A Whitepaper from PMC

Pressure sensor manufacturers commonly group the errors associated with pressure measurement into two groups, specifically Static Error Band and Total Error Band. While certain industries and application areas may occasionally list other errors, the two above are by far the most common and can be found in marketing literature from almost any sensor Manufacturer. Sensor errors are invariably referred to as %FS (percent of Full Scale).

In the simplest terms, Total Error Band (TEB) is the maximum deviation from “perfect” performance under any combination of environments to which the sensor may be subjected. Therefore, as long as the sensor is operating within the parameters defined by the manufacturer’s specification, the user should always be able to rely on the sensor output being accurate within the TEB limits.

For most modern sensor technologies, the largest contributor to TEB is thermal error. Thermal error may be as much as 90-95% of the total error, particularly when the sensor is expected to operate over a wide temperature range.

By far the most prominent error term referenced in marketing literature is Static Error Band. Most sensor companies define Static Error Band as the combined effects of nonlinearity, hysteresis, and repeatability errors. However, this definition can be (and is) misleading at times, specifically because it does not include two important but often ignored error sources, specifically the zero setting and span setting errors.

Users often assume that readings from pressure sensors at room temperature will always be accurate within the static error band limits.

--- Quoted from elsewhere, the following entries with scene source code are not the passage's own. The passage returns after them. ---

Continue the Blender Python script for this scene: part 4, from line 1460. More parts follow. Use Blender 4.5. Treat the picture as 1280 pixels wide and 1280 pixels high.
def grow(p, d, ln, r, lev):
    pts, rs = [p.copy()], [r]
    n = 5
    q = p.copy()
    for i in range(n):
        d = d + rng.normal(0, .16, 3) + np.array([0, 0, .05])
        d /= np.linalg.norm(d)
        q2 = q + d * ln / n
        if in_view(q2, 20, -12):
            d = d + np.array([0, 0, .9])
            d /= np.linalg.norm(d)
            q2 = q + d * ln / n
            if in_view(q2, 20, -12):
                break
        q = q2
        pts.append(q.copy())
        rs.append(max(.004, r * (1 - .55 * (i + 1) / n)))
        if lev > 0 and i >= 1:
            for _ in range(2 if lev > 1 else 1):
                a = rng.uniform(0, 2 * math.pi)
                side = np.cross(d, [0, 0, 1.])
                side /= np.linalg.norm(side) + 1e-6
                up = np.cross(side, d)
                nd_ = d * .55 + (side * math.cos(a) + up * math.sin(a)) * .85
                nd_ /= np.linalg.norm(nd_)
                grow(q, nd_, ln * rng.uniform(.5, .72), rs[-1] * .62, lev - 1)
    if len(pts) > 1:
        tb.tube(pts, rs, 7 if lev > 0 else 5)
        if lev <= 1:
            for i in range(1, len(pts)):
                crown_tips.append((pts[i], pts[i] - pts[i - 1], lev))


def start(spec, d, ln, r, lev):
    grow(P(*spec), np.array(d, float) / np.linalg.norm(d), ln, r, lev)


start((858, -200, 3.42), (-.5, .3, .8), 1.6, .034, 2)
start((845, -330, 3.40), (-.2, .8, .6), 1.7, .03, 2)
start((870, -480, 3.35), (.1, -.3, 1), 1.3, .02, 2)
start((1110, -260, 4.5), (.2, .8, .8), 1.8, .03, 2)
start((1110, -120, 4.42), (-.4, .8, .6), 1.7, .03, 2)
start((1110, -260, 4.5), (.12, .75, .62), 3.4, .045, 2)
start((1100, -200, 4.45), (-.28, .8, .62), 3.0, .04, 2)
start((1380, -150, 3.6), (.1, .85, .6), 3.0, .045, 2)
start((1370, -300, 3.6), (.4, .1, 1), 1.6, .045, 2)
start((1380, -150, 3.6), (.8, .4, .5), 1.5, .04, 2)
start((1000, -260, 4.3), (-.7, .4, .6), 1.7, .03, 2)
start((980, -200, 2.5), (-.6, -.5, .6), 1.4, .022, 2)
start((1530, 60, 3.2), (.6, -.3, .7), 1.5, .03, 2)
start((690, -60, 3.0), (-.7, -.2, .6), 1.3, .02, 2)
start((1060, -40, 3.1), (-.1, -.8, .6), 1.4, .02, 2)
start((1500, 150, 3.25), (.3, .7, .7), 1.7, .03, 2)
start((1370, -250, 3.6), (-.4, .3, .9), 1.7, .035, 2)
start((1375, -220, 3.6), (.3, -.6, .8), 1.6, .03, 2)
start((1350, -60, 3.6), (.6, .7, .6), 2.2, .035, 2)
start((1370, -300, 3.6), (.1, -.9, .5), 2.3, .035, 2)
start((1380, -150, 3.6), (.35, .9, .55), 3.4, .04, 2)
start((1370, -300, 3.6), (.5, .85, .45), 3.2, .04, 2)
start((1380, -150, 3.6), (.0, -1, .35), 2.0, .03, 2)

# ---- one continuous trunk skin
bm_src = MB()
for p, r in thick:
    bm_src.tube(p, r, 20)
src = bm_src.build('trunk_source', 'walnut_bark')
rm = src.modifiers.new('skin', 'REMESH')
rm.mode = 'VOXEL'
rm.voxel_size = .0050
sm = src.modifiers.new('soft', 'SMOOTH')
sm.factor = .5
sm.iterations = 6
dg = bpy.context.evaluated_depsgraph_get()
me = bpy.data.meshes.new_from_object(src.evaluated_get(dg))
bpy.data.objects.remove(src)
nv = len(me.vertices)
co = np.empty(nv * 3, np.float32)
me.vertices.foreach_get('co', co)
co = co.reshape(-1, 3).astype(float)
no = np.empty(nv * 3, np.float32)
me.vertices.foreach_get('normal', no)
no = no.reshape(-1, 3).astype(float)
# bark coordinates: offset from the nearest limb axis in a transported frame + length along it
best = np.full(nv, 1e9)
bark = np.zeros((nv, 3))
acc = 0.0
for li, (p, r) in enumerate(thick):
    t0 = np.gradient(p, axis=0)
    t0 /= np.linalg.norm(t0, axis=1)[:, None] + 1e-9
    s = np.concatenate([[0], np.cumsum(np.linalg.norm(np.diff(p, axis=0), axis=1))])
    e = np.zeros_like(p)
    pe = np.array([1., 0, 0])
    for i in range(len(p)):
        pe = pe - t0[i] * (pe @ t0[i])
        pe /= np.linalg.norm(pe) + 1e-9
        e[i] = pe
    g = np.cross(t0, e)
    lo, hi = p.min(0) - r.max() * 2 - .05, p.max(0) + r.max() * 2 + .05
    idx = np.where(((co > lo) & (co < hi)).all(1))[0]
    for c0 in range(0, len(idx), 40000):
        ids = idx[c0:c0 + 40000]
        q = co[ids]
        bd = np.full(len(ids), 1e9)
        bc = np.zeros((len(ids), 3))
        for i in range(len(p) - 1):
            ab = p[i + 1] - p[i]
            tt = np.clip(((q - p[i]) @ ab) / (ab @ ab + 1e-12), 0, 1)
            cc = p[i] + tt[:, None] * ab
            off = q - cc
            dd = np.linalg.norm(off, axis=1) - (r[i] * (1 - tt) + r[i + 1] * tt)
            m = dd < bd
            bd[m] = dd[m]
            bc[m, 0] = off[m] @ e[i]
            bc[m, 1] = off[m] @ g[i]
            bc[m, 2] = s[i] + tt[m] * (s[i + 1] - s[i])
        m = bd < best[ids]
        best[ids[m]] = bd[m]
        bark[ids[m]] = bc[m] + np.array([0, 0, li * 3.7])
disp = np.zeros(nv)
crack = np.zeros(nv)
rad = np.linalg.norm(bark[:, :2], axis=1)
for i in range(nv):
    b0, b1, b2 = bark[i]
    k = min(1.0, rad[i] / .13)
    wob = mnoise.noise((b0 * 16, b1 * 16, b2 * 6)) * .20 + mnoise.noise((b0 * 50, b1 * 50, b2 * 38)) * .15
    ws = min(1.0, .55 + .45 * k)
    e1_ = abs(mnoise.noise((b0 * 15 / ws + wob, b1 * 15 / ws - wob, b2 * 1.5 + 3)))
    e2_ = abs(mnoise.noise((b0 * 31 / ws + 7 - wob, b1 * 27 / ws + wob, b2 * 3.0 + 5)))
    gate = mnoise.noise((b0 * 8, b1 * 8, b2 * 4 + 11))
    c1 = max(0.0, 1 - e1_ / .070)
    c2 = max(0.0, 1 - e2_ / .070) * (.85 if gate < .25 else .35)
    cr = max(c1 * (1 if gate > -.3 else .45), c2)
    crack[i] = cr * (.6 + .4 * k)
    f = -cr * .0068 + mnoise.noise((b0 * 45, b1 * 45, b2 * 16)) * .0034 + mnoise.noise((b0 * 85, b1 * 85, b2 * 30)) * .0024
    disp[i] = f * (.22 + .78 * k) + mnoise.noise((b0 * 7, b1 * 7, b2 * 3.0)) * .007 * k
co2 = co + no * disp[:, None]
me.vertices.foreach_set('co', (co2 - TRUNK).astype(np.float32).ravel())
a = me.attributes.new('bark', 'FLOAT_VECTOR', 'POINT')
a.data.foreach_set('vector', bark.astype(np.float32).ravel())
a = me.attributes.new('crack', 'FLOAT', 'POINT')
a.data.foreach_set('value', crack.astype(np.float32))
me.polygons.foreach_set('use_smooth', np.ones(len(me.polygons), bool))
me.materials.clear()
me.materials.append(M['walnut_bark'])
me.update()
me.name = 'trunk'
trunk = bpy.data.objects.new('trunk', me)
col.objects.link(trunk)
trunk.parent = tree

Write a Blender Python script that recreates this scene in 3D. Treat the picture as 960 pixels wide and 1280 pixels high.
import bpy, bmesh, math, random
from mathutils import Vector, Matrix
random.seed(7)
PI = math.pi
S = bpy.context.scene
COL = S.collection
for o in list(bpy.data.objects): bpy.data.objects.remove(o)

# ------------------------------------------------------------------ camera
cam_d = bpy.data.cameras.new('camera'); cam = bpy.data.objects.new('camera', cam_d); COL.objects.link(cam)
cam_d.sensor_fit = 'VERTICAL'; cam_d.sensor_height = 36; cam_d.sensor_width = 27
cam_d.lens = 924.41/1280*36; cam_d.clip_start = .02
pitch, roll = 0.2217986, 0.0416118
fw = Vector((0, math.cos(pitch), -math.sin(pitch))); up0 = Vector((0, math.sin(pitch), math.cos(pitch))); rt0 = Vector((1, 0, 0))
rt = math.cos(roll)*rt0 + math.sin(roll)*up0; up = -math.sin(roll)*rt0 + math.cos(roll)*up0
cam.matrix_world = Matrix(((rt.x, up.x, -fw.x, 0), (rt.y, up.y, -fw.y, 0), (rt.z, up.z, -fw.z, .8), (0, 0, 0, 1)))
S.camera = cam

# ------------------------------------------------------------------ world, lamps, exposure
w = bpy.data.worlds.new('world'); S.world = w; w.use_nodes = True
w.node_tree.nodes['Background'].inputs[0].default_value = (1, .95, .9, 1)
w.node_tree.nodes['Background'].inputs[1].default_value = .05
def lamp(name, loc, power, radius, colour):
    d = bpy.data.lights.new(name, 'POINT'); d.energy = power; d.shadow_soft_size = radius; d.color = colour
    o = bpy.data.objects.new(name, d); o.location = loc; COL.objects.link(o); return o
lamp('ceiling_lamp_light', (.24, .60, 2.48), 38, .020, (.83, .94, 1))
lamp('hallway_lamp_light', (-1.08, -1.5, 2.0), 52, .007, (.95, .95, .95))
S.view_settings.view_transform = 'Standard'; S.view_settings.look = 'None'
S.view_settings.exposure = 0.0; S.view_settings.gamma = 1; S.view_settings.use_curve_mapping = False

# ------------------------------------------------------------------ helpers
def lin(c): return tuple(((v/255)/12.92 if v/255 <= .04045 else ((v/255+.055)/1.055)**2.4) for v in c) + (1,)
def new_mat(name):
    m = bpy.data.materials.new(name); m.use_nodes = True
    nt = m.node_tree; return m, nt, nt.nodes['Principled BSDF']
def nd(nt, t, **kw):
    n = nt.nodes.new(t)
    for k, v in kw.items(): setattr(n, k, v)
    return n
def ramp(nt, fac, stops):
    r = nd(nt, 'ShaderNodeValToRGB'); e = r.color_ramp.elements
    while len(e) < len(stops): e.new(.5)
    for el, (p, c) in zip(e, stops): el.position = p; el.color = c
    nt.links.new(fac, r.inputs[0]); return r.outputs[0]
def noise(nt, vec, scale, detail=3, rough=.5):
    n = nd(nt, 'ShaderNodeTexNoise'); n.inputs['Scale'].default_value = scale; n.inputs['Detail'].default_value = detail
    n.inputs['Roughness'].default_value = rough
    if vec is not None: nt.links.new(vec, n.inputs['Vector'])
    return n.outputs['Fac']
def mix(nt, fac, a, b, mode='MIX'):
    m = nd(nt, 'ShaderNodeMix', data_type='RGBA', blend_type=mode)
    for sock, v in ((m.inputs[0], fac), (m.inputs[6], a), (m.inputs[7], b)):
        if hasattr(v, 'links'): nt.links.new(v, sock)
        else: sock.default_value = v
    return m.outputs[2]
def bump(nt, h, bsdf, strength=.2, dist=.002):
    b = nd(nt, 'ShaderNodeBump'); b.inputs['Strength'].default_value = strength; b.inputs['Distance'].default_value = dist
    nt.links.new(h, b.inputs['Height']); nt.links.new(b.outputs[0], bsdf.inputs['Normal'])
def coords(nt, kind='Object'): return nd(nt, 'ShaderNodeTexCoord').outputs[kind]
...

When zero set and span set are not included however, large errors often occur. For example, some manufacturers list 0.25% static error band, but separately list 0.5% zero set error and 0.5% span set error. In this example, the user may rely on a reading being within 0.25% of the true value, but in reality the reading could be in error by as much as 1.25%.

Standard practice at STS-Sensors is to include these setting errors in the Static Error Band definition. Under the STS definition, where Static Error includes the combined effects of non-linearity, hysteresis, repeatability, zero-set and span-set errors, the user can be assured that readings taken at room temperature will indeed be within the stated 0.25%.

Because the setting errors are generally large relative to the non-linearity, hysteresis, and repeatability errors, an STS sensor specified as a 0.25% device is usually equivalent to a 0.1% device from other manufacturers, and an STS 0.1% device is about equivalent to 0.04% from others.

The following definitions further explain these errors, all of which are expressed in Percent of Full Scale (%FS):

Full scale – The pressure at which the sensor outputs its maximum rated electrical signal.

Hysteresis – The difference in sensor output at any given test pressure, depending on whether the test pressure was achieved by increasing or decreasing pressure. A perfect sensor with zero hysteresis would retrace the same line as the pressure is increased or decreased. In reality, hysteresis error causes the output signal to form a loop as pressure is increased and decreased.

Linearity (non-linearity) – The deviation of the electrical output from a perfect straight line as the pressure is changed from zero to full scale, or from full scale to zero. Always expressed as %FS, but several methods are used, including BSL (Best Fit Straight Line), TSL (Terminal Straight Line), or forced zero BSL. BSL is by far the most common, and FZ-BSL is rare. In the BSL method, a Best fit Straight Line derived by a linear regression analysis is used as the reference line for error measurement. In the TSL method, the reference line is draw between the two endpoints of the output curve.

Repeatability – The difference between consecutive readings taken at exactly the same pressure, when the test pressure is attained from the same direction.

Span – The change in the output of the sensor when the pressure is increased from zero to full scale

Zero-setting error – Sometimes called zero balance, this is defined as the deviation of the output from the correct value, when zero pressure is applied.